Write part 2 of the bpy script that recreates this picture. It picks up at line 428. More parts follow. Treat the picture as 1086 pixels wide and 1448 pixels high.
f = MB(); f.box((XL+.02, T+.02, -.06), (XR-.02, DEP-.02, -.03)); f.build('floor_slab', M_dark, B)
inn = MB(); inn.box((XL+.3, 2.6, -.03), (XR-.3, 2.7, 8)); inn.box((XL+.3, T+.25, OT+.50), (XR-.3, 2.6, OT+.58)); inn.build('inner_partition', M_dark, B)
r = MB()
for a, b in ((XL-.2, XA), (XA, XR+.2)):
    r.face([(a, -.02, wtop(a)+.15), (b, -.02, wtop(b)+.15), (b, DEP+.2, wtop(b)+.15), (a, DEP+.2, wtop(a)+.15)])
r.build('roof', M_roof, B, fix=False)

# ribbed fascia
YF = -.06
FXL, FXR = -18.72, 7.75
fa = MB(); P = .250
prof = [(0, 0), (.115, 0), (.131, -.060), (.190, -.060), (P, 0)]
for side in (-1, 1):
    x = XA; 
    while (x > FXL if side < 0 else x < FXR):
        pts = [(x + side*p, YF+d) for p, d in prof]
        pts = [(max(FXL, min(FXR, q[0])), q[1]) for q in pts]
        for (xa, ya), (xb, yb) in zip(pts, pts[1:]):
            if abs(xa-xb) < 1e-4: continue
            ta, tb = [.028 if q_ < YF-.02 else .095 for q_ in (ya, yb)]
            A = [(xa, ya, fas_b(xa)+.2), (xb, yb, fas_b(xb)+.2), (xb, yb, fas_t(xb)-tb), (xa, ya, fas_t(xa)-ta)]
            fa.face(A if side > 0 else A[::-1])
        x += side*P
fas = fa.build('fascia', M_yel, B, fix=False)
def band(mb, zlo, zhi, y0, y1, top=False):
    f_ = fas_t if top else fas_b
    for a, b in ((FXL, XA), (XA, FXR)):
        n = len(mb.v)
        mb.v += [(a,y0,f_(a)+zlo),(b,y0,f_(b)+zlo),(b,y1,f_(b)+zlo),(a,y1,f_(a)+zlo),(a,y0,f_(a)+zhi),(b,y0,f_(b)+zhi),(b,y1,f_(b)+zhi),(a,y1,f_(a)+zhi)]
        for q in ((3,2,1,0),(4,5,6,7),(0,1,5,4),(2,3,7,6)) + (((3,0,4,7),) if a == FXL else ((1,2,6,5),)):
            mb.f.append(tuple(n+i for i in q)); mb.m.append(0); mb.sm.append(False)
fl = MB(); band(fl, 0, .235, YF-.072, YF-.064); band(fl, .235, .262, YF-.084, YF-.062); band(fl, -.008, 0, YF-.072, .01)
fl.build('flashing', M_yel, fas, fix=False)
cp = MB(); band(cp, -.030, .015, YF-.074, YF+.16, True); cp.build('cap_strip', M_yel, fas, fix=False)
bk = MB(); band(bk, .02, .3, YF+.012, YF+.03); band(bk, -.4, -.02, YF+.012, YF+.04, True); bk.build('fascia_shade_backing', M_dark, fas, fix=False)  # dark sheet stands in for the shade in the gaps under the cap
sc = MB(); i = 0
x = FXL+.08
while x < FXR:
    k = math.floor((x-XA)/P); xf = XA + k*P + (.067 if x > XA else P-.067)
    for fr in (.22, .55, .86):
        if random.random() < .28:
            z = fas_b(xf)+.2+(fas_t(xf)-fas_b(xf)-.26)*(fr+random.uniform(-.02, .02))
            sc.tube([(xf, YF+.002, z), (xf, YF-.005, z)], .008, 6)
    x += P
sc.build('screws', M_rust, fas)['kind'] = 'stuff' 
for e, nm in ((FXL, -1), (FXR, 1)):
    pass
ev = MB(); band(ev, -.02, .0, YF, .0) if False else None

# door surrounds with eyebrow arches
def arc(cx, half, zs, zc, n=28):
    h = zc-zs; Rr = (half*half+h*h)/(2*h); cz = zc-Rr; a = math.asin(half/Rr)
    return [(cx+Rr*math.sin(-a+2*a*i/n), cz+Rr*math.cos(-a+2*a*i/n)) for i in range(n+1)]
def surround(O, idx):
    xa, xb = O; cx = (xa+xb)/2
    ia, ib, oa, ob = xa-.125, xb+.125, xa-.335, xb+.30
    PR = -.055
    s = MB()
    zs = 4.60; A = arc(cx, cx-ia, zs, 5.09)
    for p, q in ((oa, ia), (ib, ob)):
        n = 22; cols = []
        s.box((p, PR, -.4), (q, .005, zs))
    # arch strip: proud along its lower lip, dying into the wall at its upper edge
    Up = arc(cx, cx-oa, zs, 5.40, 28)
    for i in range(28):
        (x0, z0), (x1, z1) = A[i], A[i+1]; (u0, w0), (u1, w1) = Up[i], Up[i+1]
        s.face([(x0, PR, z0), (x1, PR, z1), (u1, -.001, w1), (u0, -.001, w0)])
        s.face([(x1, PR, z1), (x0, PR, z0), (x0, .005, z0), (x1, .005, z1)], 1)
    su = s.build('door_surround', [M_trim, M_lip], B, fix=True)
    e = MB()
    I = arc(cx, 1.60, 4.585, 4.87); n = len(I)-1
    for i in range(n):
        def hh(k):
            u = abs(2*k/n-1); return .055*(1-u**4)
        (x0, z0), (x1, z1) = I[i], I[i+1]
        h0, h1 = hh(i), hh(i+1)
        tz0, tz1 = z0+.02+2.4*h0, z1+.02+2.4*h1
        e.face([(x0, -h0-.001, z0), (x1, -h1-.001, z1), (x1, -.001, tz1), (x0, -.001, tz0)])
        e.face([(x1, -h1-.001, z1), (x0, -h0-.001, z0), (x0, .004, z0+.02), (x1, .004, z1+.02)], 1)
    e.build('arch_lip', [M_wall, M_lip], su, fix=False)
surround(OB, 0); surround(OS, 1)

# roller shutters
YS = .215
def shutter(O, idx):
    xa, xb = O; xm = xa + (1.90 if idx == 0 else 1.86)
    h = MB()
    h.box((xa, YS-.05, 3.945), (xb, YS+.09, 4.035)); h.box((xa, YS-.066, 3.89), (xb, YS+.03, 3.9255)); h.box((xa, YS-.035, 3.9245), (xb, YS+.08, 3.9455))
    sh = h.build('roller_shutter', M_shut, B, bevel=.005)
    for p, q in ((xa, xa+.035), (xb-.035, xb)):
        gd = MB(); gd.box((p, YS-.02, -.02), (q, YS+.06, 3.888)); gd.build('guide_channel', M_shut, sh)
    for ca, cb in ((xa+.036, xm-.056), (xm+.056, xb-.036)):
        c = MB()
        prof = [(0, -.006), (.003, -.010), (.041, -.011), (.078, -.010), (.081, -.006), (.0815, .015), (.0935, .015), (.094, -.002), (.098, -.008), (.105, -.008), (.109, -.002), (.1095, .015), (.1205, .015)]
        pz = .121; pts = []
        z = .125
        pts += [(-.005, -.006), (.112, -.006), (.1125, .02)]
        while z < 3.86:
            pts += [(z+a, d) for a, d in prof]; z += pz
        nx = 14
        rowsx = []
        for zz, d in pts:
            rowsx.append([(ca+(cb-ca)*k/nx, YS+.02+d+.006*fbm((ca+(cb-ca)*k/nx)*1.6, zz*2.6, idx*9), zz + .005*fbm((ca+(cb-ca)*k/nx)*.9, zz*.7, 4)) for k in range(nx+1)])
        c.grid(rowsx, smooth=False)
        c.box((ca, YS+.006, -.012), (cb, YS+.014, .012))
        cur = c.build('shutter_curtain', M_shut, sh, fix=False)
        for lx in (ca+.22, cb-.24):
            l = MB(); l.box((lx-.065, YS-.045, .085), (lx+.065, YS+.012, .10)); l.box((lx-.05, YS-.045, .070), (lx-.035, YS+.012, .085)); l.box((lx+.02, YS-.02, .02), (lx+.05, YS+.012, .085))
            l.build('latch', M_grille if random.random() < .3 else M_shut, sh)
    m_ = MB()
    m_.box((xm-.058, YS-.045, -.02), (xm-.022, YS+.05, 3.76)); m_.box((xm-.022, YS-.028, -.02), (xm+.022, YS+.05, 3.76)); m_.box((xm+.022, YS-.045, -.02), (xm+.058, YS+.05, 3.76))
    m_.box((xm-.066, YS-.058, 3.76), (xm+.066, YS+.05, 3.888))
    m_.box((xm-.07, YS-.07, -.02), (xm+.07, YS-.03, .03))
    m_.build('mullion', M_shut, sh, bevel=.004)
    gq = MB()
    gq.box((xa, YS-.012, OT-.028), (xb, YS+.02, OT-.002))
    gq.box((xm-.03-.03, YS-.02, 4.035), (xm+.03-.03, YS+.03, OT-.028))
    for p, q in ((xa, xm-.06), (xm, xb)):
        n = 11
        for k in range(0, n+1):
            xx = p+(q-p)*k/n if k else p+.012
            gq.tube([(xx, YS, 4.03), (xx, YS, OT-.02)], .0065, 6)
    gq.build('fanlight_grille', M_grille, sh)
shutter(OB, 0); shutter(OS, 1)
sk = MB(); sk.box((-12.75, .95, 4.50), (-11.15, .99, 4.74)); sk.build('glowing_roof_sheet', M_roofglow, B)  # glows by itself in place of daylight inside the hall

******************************

#### Objective
Beginning at the first line above, repeat exactly until the line containing "r.build('roof', M_roof, B, fix=False)", which is included.

#### Response
Write part 2 of the bpy script that recreates this picture. It picks up at line 428. More parts follow. Treat the picture as 1086 pixels wide and 1448 pixels high.
f = MB(); f.box((XL+.02, T+.02, -.06), (XR-.02, DEP-.02, -.03)); f.build('floor_slab', M_dark, B)
inn = MB(); inn.box((XL+.3, 2.6, -.03), (XR-.3, 2.7, 8)); inn.box((XL+.3, T+.25, OT+.50), (XR-.3, 2.6, OT+.58)); inn.build('inner_partition', M_dark, B)
r = MB()
for a, b in ((XL-.2, XA), (XA, XR+.2)):
    r.face([(a, -.02, wtop(a)+.15), (b, -.02, wtop(b)+.15), (b, DEP+.2, wtop(b)+.15), (a, DEP+.2, wtop(a)+.15)])
r.build('roof', M_roof, B, fix=False)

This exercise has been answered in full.